■ WHAT TO WORK ON
Write each line out exactly, leaving none out.

■ INFORMATION PROVIDED

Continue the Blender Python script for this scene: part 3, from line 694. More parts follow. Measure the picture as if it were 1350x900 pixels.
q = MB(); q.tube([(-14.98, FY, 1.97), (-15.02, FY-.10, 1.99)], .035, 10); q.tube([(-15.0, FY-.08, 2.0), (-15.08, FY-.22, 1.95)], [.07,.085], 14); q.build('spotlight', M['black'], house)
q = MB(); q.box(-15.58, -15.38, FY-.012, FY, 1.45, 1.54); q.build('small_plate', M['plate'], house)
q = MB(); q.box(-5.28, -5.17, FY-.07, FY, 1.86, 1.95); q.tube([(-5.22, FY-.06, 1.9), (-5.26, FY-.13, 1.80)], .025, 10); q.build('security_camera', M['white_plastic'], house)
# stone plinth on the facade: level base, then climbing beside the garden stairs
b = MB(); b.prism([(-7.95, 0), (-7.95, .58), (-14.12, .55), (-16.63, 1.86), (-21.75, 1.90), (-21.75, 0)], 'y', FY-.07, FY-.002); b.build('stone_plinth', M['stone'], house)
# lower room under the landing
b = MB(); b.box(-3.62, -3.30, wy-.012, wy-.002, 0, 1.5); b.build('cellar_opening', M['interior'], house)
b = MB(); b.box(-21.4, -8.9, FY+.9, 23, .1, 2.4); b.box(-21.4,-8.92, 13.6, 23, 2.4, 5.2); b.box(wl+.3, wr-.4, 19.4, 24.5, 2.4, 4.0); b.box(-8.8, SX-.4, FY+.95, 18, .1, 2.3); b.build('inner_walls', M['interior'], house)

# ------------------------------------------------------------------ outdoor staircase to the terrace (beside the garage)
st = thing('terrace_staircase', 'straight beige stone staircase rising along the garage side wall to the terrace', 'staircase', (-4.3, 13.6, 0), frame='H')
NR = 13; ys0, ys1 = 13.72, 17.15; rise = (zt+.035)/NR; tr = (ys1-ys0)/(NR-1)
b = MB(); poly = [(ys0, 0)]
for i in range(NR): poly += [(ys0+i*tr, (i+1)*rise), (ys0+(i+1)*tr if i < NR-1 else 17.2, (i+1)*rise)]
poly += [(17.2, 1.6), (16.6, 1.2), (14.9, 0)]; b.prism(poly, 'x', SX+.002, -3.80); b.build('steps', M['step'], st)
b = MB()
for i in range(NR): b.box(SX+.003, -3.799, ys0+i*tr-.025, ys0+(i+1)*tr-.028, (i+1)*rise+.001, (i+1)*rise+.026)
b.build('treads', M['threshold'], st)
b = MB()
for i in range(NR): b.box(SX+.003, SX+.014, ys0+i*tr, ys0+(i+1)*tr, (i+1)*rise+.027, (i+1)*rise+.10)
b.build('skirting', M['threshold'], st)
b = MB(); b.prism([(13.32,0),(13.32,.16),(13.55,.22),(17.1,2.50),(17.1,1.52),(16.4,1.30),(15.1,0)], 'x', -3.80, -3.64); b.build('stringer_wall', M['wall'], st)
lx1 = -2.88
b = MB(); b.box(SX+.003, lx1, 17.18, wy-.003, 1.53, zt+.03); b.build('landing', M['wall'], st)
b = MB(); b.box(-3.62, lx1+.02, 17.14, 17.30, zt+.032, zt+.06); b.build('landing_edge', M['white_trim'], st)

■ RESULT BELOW
Continue the Blender Python script for this scene: part 3, from line 694. More parts follow. Measure the picture as if it were 1350x900 pixels.
q = MB(); q.tube([(-14.98, FY, 1.97), (-15.02, FY-.10, 1.99)], .035, 10); q.tube([(-15.0, FY-.08, 2.0), (-15.08, FY-.22, 1.95)], [.07,.085], 14); q.build('spotlight', M['black'], house)
q = MB(); q.box(-15.58, -15.38, FY-.012, FY, 1.45, 1.54); q.build('small_plate', M['plate'], house)
q = MB(); q.box(-5.28, -5.17, FY-.07, FY, 1.86, 1.95); q.tube([(-5.22, FY-.06, 1.9), (-5.26, FY-.13, 1.80)], .025, 10); q.build('security_camera', M['white_plastic'], house)
# stone plinth on the facade: level base, then climbing beside the garden stairs
b = MB(); b.prism([(-7.95, 0), (-7.95, .58), (-14.12, .55), (-16.63, 1.86), (-21.75, 1.90), (-21.75, 0)], 'y', FY-.07, FY-.002); b.build('stone_plinth', M['stone'], house)
# lower room under the landing
b = MB(); b.box(-3.62, -3.30, wy-.012, wy-.002, 0, 1.5); b.build('cellar_opening', M['interior'], house)
b = MB(); b.box(-21.4, -8.9, FY+.9, 23, .1, 2.4); b.box(-21.4,-8.92, 13.6, 23, 2.4, 5.2); b.box(wl+.3, wr-.4, 19.4, 24.5, 2.4, 4.0); b.box(-8.8, SX-.4, FY+.95, 18, .1, 2.3); b.build('inner_walls', M['interior'], house)

# ------------------------------------------------------------------ outdoor staircase to the terrace (beside the garage)
st = thing('terrace_staircase', 'straight beige stone staircase rising along the garage side wall to the terrace', 'staircase', (-4.3, 13.6, 0), frame='H')
NR = 13; ys0, ys1 = 13.72, 17.15; rise = (zt+.035)/NR; tr = (ys1-ys0)/(NR-1)
b = MB(); poly = [(ys0, 0)]
for i in range(NR): poly += [(ys0+i*tr, (i+1)*rise), (ys0+(i+1)*tr if i < NR-1 else 17.2, (i+1)*rise)]
poly += [(17.2, 1.6), (16.6, 1.2), (14.9, 0)]; b.prism(poly, 'x', SX+.002, -3.80); b.build('steps', M['step'], st)
b = MB()
for i in range(NR): b.box(SX+.003, -3.799, ys0+i*tr-.025, ys0+(i+1)*tr-.028, (i+1)*rise+.001, (i+1)*rise+.026)
b.build('treads', M['threshold'], st)
b = MB()
for i in range(NR): b.box(SX+.003, SX+.014, ys0+i*tr, ys0+(i+1)*tr, (i+1)*rise+.027, (i+1)*rise+.10)
b.build('skirting', M['threshold'], st)
b = MB(); b.prism([(13.32,0),(13.32,.16),(13.55,.22),(17.1,2.50),(17.1,1.52),(16.4,1.30),(15.1,0)], 'x', -3.80, -3.64); b.build('stringer_wall', M['wall'], st)
lx1 = -2.88
b = MB(); b.box(SX+.003, lx1, 17.18, wy-.003, 1.53, zt+.03); b.build('landing', M['wall'], st)
b = MB(); b.box(-3.62, lx1+.02, 17.14, 17.30, zt+.032, zt+.06); b.build('landing_edge', M['white_trim'], st)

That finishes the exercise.